*EXERCISE GOAL:* Tell how many lines in these records contain the string "scene", with only the number as the reply.

*ENTRIES:*
--------

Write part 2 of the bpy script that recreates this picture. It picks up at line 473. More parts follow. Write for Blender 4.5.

--------

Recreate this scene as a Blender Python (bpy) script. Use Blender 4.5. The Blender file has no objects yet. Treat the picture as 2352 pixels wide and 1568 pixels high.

--------

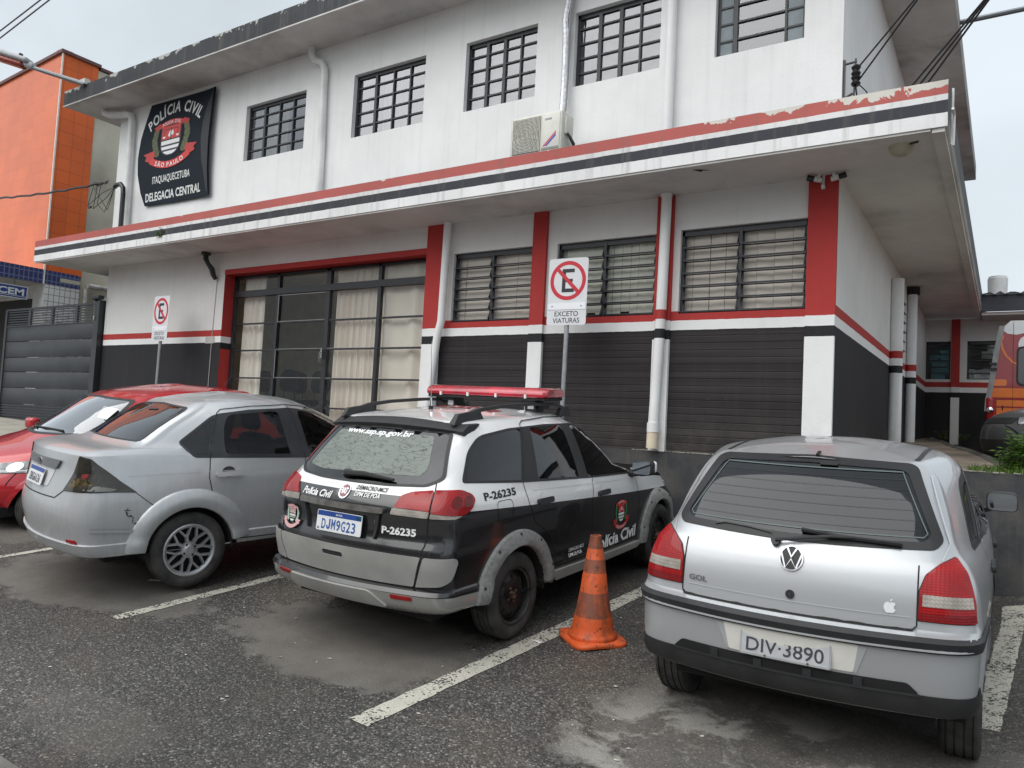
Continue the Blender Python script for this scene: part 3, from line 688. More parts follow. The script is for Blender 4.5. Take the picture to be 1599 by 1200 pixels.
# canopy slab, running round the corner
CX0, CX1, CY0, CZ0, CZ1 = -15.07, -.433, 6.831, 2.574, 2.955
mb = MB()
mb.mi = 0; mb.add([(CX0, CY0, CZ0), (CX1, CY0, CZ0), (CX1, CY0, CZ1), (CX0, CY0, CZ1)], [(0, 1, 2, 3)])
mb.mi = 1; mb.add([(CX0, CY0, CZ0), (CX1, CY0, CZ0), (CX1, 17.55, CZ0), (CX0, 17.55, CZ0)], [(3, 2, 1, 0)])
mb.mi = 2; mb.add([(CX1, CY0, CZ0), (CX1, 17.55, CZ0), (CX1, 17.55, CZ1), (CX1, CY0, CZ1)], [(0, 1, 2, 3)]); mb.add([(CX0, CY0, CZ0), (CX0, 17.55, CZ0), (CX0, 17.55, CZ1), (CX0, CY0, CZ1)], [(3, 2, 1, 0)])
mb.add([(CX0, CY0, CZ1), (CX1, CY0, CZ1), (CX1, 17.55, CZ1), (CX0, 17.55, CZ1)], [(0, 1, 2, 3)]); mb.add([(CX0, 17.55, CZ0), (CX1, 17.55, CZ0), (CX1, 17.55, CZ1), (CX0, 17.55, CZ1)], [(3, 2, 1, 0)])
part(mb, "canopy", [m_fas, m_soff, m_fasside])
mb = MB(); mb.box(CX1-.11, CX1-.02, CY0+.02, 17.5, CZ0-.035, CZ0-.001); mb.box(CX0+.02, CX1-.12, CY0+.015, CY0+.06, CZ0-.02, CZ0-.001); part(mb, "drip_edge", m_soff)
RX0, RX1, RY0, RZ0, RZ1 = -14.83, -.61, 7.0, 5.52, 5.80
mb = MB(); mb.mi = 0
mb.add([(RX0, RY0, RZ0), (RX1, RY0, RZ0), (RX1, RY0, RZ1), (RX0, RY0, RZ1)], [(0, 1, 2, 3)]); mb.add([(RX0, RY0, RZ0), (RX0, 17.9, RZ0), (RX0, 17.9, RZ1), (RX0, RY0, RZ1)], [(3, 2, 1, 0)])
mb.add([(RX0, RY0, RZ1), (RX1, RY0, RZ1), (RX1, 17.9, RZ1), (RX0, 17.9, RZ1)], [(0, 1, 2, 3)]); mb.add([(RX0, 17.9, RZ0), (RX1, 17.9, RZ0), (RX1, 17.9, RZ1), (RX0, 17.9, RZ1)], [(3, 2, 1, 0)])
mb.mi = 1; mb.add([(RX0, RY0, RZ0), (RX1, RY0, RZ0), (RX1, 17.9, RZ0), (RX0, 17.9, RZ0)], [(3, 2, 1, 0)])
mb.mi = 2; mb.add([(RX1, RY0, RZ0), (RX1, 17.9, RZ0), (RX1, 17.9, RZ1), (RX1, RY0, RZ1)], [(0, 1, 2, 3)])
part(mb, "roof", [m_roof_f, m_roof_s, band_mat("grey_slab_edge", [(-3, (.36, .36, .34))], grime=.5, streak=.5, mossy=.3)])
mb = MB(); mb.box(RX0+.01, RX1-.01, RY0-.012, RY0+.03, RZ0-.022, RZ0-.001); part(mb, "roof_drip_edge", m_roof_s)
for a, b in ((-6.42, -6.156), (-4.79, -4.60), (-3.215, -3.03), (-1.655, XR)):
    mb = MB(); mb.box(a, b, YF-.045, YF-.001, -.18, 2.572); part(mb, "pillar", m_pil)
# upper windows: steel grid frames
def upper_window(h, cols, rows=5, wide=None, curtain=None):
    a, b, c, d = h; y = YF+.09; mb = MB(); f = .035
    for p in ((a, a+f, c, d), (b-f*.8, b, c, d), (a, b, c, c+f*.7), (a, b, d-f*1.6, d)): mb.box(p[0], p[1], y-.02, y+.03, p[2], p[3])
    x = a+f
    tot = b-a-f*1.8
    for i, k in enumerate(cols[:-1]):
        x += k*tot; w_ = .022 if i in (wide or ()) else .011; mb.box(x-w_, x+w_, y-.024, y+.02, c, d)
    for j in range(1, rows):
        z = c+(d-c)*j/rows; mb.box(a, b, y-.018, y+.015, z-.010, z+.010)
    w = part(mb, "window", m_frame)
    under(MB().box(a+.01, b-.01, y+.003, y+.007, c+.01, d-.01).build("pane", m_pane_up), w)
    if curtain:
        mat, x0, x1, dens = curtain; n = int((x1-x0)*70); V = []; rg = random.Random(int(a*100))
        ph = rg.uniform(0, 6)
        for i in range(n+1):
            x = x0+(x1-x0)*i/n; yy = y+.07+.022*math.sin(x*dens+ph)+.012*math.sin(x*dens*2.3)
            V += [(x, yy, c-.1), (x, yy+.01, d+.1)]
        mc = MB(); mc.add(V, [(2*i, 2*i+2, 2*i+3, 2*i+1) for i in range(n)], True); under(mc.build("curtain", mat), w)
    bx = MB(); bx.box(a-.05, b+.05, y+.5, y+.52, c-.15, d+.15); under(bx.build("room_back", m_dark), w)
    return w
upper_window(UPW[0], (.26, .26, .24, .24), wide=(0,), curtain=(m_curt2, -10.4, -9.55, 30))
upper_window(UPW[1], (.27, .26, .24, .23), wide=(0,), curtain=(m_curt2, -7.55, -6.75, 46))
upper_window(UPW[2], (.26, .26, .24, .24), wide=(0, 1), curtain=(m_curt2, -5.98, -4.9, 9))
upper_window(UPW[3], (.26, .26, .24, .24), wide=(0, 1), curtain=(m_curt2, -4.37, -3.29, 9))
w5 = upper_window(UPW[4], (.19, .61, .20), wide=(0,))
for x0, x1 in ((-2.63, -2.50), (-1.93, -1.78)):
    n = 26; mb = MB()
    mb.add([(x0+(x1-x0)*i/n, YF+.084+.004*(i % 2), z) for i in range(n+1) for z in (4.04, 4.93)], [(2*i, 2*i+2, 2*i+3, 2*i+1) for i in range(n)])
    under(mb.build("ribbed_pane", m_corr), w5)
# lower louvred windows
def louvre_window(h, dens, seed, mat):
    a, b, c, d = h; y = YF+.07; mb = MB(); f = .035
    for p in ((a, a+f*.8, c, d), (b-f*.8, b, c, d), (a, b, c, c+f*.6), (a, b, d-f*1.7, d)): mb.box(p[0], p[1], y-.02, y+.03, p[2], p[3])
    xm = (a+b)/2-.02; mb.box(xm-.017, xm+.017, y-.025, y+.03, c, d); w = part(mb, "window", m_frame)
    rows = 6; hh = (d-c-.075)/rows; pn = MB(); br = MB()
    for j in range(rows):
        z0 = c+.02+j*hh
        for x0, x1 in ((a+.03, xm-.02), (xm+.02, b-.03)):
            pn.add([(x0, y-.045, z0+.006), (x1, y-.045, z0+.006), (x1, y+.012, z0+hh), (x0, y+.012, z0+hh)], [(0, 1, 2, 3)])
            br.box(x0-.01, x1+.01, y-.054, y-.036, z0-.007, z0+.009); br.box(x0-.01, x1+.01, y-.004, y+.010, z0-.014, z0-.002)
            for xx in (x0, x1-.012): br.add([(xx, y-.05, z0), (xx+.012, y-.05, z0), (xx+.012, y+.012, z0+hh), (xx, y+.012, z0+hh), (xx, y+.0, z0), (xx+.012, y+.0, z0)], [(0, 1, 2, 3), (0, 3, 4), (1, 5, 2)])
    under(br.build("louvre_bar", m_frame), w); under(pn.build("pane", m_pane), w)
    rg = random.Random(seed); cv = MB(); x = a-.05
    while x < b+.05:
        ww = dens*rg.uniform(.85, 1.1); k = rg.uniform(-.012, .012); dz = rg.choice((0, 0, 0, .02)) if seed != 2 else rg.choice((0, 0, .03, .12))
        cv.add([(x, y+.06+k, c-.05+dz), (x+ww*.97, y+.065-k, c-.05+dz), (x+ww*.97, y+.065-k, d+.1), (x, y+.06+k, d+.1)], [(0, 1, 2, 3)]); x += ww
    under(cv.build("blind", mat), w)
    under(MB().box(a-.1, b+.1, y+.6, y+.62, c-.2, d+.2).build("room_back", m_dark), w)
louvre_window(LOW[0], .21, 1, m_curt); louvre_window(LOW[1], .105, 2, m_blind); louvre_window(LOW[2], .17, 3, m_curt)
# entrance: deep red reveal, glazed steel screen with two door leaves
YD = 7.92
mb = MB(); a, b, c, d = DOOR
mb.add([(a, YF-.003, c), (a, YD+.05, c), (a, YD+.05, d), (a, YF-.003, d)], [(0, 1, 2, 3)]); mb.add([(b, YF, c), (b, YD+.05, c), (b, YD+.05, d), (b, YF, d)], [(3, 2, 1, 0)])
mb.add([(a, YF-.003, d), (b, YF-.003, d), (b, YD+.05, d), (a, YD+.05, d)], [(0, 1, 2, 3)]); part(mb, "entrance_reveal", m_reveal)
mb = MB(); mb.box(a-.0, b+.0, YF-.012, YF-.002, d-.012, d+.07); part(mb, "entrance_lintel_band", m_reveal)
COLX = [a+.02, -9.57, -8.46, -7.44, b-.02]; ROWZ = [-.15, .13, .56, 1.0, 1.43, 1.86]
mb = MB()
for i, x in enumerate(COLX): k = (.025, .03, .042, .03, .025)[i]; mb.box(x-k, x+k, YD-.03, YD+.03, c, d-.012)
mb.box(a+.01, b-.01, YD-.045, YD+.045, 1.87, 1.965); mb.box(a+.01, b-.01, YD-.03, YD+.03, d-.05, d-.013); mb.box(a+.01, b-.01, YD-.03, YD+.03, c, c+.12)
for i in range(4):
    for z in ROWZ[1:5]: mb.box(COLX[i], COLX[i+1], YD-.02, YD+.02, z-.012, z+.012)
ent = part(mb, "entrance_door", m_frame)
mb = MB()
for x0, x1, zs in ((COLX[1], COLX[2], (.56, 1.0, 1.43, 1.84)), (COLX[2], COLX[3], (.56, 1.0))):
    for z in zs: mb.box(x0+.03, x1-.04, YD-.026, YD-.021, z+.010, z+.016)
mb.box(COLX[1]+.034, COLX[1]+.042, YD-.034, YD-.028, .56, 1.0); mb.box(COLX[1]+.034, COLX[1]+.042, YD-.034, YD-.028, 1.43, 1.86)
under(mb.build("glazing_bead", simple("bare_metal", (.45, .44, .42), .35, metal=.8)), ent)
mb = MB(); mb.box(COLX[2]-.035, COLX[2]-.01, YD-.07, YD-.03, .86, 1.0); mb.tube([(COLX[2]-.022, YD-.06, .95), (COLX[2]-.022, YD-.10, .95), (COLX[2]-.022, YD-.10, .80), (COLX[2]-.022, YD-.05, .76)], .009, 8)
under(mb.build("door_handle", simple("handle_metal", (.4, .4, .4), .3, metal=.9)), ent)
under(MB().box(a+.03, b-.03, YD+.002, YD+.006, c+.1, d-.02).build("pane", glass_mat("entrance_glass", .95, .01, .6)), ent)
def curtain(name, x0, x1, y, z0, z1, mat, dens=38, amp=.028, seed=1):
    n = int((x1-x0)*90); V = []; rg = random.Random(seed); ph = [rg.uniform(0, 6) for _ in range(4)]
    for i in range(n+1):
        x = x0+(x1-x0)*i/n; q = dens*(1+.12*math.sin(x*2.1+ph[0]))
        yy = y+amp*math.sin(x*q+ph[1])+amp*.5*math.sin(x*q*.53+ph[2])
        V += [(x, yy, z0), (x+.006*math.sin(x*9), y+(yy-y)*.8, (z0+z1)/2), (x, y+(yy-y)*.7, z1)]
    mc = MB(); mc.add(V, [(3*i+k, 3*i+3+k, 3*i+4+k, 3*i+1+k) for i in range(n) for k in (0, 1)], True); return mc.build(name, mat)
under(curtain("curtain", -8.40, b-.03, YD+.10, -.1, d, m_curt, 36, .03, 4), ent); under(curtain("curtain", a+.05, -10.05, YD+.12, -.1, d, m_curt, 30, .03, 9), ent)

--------

*PROBLEM SOLUTION:* 2